Over the past twenty years, the United States federal government has increasingly recognized the inherent sovereignty of Indian nations and their right to self-determination in the field of environmental law. Part of the inherent sovereignty of Indian nations is the power to create, regulate, and assume primacy over environmental issues. The federal government recognizes this right by treating Indian tribes as states under numerous provisions of federal environmental laws. Many Indian nations have created environmental codes in the last few decades in an effort to build environmental protection capacity as they identify, plan, develop, and implement environmental programs. However, the majority of tribal environmental codes, for the most part, are absent of traditional laws and knowledge. Instead, they represent a restatement of federal and state environmental law adapted to the local level.
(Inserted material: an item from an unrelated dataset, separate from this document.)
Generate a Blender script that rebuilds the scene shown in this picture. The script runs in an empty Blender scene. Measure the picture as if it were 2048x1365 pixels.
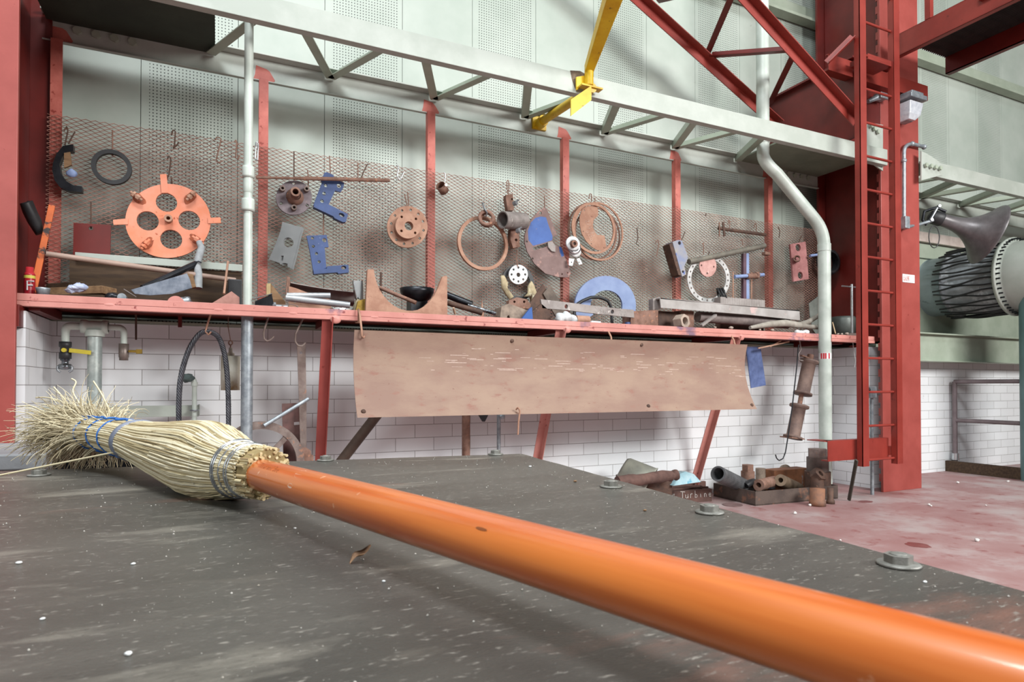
import bpy, math, random
from mathutils import Vector, Matrix, noise
from mathutils.geometry import tessellate_polygon

# ------------------------------------------------------------------ camera, world, light
scene = bpy.context.scene
COL = scene.collection
PHI = math.radians(25.2); PITCH = math.radians(0.8); F = 1250.0; SHIFT = 72.0
CAMLOC = Vector((0.0, -4.7, 1.05))
cam_data = bpy.data.cameras.new('camera'); cam = bpy.data.objects.new('camera', cam_data); COL.objects.link(cam)
cam.location = CAMLOC
cam.rotation_euler = (math.radians(90) + PITCH, 0, -PHI)
cam_data.sensor_width = 36; cam_data.lens = 36 * F / 2048; cam_data.shift_y = SHIFT / 2048
cam_data.clip_start = 0.01; cam_data.clip_end = 200
cam_data.dof.use_dof = True; cam_data.dof.focus_distance = 1.15; cam_data.dof.aperture_fstop = 20
scene.camera = cam
world = bpy.data.worlds.new('hall_daylight'); scene.world = world; world.use_nodes = True
wb = world.node_tree.nodes['Background']; wb.inputs[0].default_value = (0.80, 0.90, 1.0, 1); wb.inputs[1].default_value = 0.12

def area(name, loc, target, sx, sy, power, col):
    l = bpy.data.lights.new(name, 'AREA'); l.shape = 'RECTANGLE'; l.size = sx; l.size_y = sy; l.energy = power; l.color = col
    o = bpy.data.objects.new(name, l); COL.objects.link(o); o.location = loc
    o.rotation_euler = (Vector(target) - Vector(loc)).to_track_quat('-Z', 'Y').to_euler(); return o
area('window_daylight', (6.5, -9.0, 5.2), (3.2, 0, 1.0), 5, 2.4, 1150, (1.0, 0.99, 0.97))
area('far_window_daylight', (-5.0, -10.0, 4.6), (1.5, 0, 1.0), 4, 2.2, 300, (0.97, 0.99, 1.0))
area('skylight_daylight', (-0.6, -5.2, 9.3), (0.6, -3.2, 0.9), 4.0, 2.0, 1050, (0.93, 0.97, 1.0))
scene.view_settings.view_transform = 'Standard'; scene.view_settings.look = 'None'
scene.view_settings.gamma = 1; scene.view_settings.exposure = 0.0; scene.view_settings.use_curve_mapping = False
scene.cycles.max_bounces = 6; scene.cycles.use_denoising = True

# ------------------------------------------------------------------ measuring helpers
_R = Vector((math.cos(PHI), -math.sin(PHI), 0)); _Fh = Vector((math.sin(PHI), math.cos(PHI), 0)); _Z = Vector((0, 0, 1))
_F = _Fh * math.cos(PITCH) + _Z * math.sin(PITCH); _U = _Z * math.cos(PITCH) - _Fh * math.sin(PITCH)
def ray(px, py): return _R * ((px - 1024) / F) + _U * ((682.5 + SHIFT - py) / F) + _F
def P(px, py, Y):
    d = ray(px, py); return CAMLOC + d * ((Y - CAMLOC.y) / d.y)
def PX(px, py, X):
    d = ray(px, py); return CAMLOC + d * ((X - CAMLOC.x) / d.x)
def PZ(px, py, Z):
    d = ray(px, py); return CAMLOC + d * ((Z - CAMLOC.z) / d.z)
def PD(px, py, z): return CAMLOC + ray(px, py) * z
def mpp(px, Y): return (P(px, 772, Y) - P(px, 773, Y)).length
X_, Y_, Z_ = Vector((1, 0, 0)), Vector((0, 1, 0)), Vector((0, 0, 1))
NF = -Y_

# ------------------------------------------------------------------ mesh helpers
class MB:
    def __init__(s): s.v = []; s.f = []; s.sm = []; s.c = {}
    def add(s, vs, fs, smooth=False):
        n = len(s.v); s.v += [tuple(v) for v in vs]
        for f in fs: s.f.append(tuple(i + n for i in f)); s.sm.append(smooth)
        return s
    def obox(s, c, ax, ay, az):
        c = Vector(c); vs = [c + ax * a + ay * b + az * d for a in (-1, 1) for b in (-1, 1) for d in (-1, 1)]
        return s.add(vs, [(0, 1, 3, 2), (4, 6, 7, 5), (0, 4, 5, 1), (2, 3, 7, 6), (0, 2, 6, 4), (1, 5, 7, 3)])
    def box(s, a, b):
        a = Vector(a); b = Vector(b); d = (b - a) / 2
        return s.obox((a + b) / 2, X_ * d.x, Y_ * d.y, Z_ * d.z)
    def bar(s, p0, p1, w, h, up=Z_):
        p0 = Vector(p0); p1 = Vector(p1); d = (p1 - p0); L = d.length; d.normalize()
        side = d.cross(Vector(up))
        if side.length < 1e-4: side = d.cross(X_)
        side.normalize(); u = side.cross(d).normalized()
        return s.obox((p0 + p1) / 2, d * (L / 2), side * (w / 2), u * (h / 2))
    def angle(s, p0, p1, a, b, t, up=Z_, sgn=1):
        # L section: leg a lies across 'up', leg b stands along 'up'
        p0 = Vector(p0); p1 = Vector(p1); d = (p1 - p0).normalized(); side = d.cross(Vector(up)).normalized(); u = side.cross(d).normalized()
        o = side * (a / 2 * sgn)
        s.bar(p0 + o, p1 + o, a, t, up); s.bar(p0 + u * (b / 2), p1 + u * (b / 2), t, b, up); return s
    def tube(s, pts, r, seg=8, closed=False, cap=True, smooth=True, tw=0):
        pts = [Vector(p) for p in pts]; n = len(pts)
        rs = r if isinstance(r, (list, tuple)) else [r] * n
        vs = []; prev = None
        for i, p in enumerate(pts):
            a = pts[(i - 1) % n] if (i > 0 or closed) else p; b = pts[(i + 1) % n] if (i < n - 1 or closed) else p
            t = (b - a).normalized() if (b - a).length > 1e-9 else Z_
            if prev is None:
                q = t.orthogonal().normalized() if abs(t.z) > .9 else t.cross(Z_).normalized()
            else:
                q = prev - t * prev.dot(t); q = q.normalized() if q.length > 1e-9 else t.orthogonal().normalized()
            prev = q; w = t.cross(q)
            for k in range(seg):
                an = 2 * math.pi * k / seg + tw * i
                vs.append(p + (q * math.cos(an) + w * math.sin(an)) * rs[i])
        fs = []
        for i in range(n if closed else n - 1):
            j = (i + 1) % n
            for k in range(seg):
                l = (k + 1) % seg; fs.append((i * seg + k, j * seg + k, j * seg + l, i * seg + l))
        s.add(vs, fs, smooth)
        if cap and not closed:
            s.add(vs[:seg], [tuple(range(seg))]); s.add(vs[-seg:], [tuple(reversed(range(seg)))])
        return s
    def cyl(s, p0, p1, r0, r1=None, seg=20, cap=True, smooth=True):
        return s.tube([p0, p1], [r0, r0 if r1 is None else r1], seg, cap=cap, smooth=smooth)
    def lathe(s, o, axis, prof, seg=28, smooth=True, cap=False):
        o = Vector(o); ax = Vector(axis).normalized(); q = ax.orthogonal().normalized(); w = ax.cross(q)
        vs = []
        for t, r in prof:
            for k in range(seg):
                an = 2 * math.pi * k / seg; vs.append(o + ax * t + (q * math.cos(an) + w * math.sin(an)) * r)
        fs = []
        for i in range(len(prof) - 1):
            for k in range(seg):
                l = (k + 1) % seg; fs.append((i * seg + k, i * seg + l, (i + 1) * seg + l, (i + 1) * seg + k))
        s.add(vs, fs, smooth)
        if cap: s.add(vs[:seg], [tuple(reversed(range(seg)))]); s.add(vs[-seg:], [tuple(range(seg))])
        return s
    def pipe(s, p0, p1, ro, ri, seg=24):
        L = (Vector(p1) - Vector(p0)).length
        s.lathe(p0, Vector(p1) - Vector(p0), [(0, ri), (0, ro), (L, ro), (L, ri), (0, ri)], seg, smooth=False)
        return s
    def hexn(s, c, axis, af, th, hole=0):
        ax = Vector(axis).normalized(); q = ax.orthogonal().normalized(); w = ax.cross(q); R = af / math.sqrt(3)
        o = [(R * math.cos(math.pi / 3 * k), R * math.sin(math.pi / 3 * k)) for k in range(6)]
        h = [circ2(0, 0, hole, 14)] if hole else []
        return s.prism(o, h, Vector(c) + ax * th, q, w, ax, th)
    def prism(s, outer, holes, O, U, V, N, th):
        loops = [outer] + list(holes); tess = tessellate_polygon([[Vector((x, y, 0)) for x, y in l] for l in loops])
        flat = [p for l in loops for p in l]; O = Vector(O); U = Vector(U); V = Vector(V); N = Vector(N); n = len(flat)
        fr = [O + U * x + V * y for x, y in flat]; bk = [p - N * th for p in fr]
        fs = []
        for t in tess:
            a, b, c = [flat[i] for i in t]
            ar = (b[0] - a[0]) * (c[1] - a[1]) - (c[0] - a[0]) * (b[1] - a[1])
            ok = (ar > 0) == (U.cross(V).dot(N) > 0)
            t = tuple(t) if ok else tuple(reversed(t))
            fs.append(t); fs.append(tuple(i + n for i in reversed(t)))
        s.add(fr + bk, fs); k = 0
        for li, l in enumerate(loops):
            m = len(l); ar = sum(l[i][0] * l[(i + 1) % m][1] - l[(i + 1) % m][0] * l[i][1] for i in range(m))
            fl = ((ar > 0) == (U.cross(V).dot(N) > 0)) == (li == 0)
            q = [(k + i, k + (i + 1) % m, n + k + (i + 1) % m, n + k + i) for i in range(m)]
            if fl: q = [tuple(reversed(x)) for x in q]
            s.add(fr + bk, q); k += m
        return s
    def plate(s, pts, Y, th, holes=()):
        # outline given where the photo shows it, laid on the vertical plane Y
        o = [(P(x, y, Y).x, P(x, y, Y).z) for x, y in pts]
        hs = [circ(*h, Y) if isinstance(h, tuple) else [(P(x, y, Y).x, P(x, y, Y).z) for x, y in h] for h in holes]
        return s.prism(o, hs, (0, Y, 0), X_, Z_, NF, th)
    def sphere(s, c, r, seg=14, rings=9, sc=(1, 1, 1)):
        c = Vector(c); vs = []; fs = []
        for i in range(rings + 1):
            th = math.pi * i / rings
            for k in range(seg):
                ph = 2 * math.pi * k / seg
                vs.append(c + Vector((r * sc[0] * math.sin(th) * math.cos(ph), r * sc[1] * math.sin(th) * math.sin(ph), r * sc[2] * math.cos(th))))
        for i in range(rings):
            for k in range(seg):
                l = (k + 1) % seg; fs.append((i * seg + k, (i + 1) * seg + k, (i + 1) * seg + l, i * seg + l))
        return s.add(vs, fs, True)
    def loft(s, rings, smooth=True, cap=True):
        m = len(rings[0]); vs = [p for r in rings for p in r]; fs = []
        for i in range(len(rings) - 1):
            for k in range(m):
                l = (k + 1) % m; fs.append((i * m + k, i * m + l, (i + 1) * m + l, (i + 1) * m + k))
        s.add(vs, fs, smooth)
        if cap: s.add(rings[0], [tuple(reversed(range(m)))]); s.add(rings[-1], [tuple(range(m))])
        return s
    def jitter(s, amp, sc, seed=0):
        out = []
        for v in s.v:
            v = Vector(v); n = noise.noise_vector(v * sc + Vector((seed, seed, 0))); out.append(tuple(v + n * amp))
        s.v = out; return s
def circ2(x, y, r, n=20, a0=0): return [(x + r * math.cos(a0 + 2 * math.pi * k / n), y + r * math.sin(a0 + 2 * math.pi * k / n)) for k in range(n)]
def circ(px, py, rpx, Y, n=20):
    p = P(px, py, Y); return circ2(p.x, p.z, rpx * mpp(px, Y), n)
def arcpx(px, py, r, a0, a1, Y, n=24):
    # arc on the plane Y given in (X, Z) metres with r in photo pixels of height
    p = P(px, py, Y); R = r * mpp(px, Y)
    return [(p.x + R * math.cos(math.radians(a0 + (a1 - a0) * k / n)), p.z + R * math.sin(math.radians(a0 + (a1 - a0) * k / n))) for k in range(n + 1)]
def v3(p2, Y): return Vector((p2[0], Y, p2[1]))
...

Federal and state environmental laws are based on western society perspectives, lifestyles, laws, policies, and world views that are very different from the cultural and spiritual based traditional laws and knowledge of the Haudenosaunee. Western Society based environmental laws are driven by an economic development agenda, whereas,

Haudenosaunee society is driven by the need to live in peace and harmony with the natural world.

The Haudenosaunee are proceeding with a project to develop an environmental protection process based on our traditional teachings, on our indigenous world view and relationship with the natural world. Such an environmental protection process will enable the individual nations and communities of the Haudenosaunee to protect and restore the natural world, while helping to preserve our unique relationship with it, as a sustainable society.

The Haudenosaunee contend that this is the best way to protect the environment consistent with our culture. We recognize the need for our environmental protection process to incorporate our traditional knowledge and laws to maintain our sovereignty and culture. At the same time, if we ever need the ship (in the guise of the U.S. federal government) to help us protect the river, we must demonstrate that our process meets and=or exceeds the requirements of federal environmental laws.

Haudenosaunee Environmental Task Force

In 1992, in accordance with the Great Law of Peace, the Grand Council passed and agreed, based on Haudenosaunee Protocols and cultural beliefs, to establish the Haudenosaunee Environmental Task Force. The Haudenosaunee Environmental Task Force is composed of delegates (Haudenosaunee leaders, environmental technicians and scientists) chosen by each of the Haudenosaunee Nations who are committed to identifying environmental problems in their communities and working to find solutions to these problems.

The leaders of the Haudenosaunee have always considered three principles when making decisions: will a decision threaten peace, the natural world or future generations.

The delegates of the Haudenosaunee Environmental Task Force have

accepted these principles and use the following questions to guide us in our decision making:

• What effect will our decision have on peace?

• What effect will our decision have on the natural world?

• What effect will our decision have on future generations?

The mission of the Haudenosaunee Environmental Task Force is to assist Haudenosaunee Nations in their efforts to conserve, preserve, protect and restore their environmental, natural, and cultural resources; to promote the health and survival of the sacred web of life for future generations; to support other Indigenous Nations working on environmental issues; and to fulfill our responsibilities to the natural world as our Creator instructed without jeopardizing peace, sovereignty, or treaty obligations.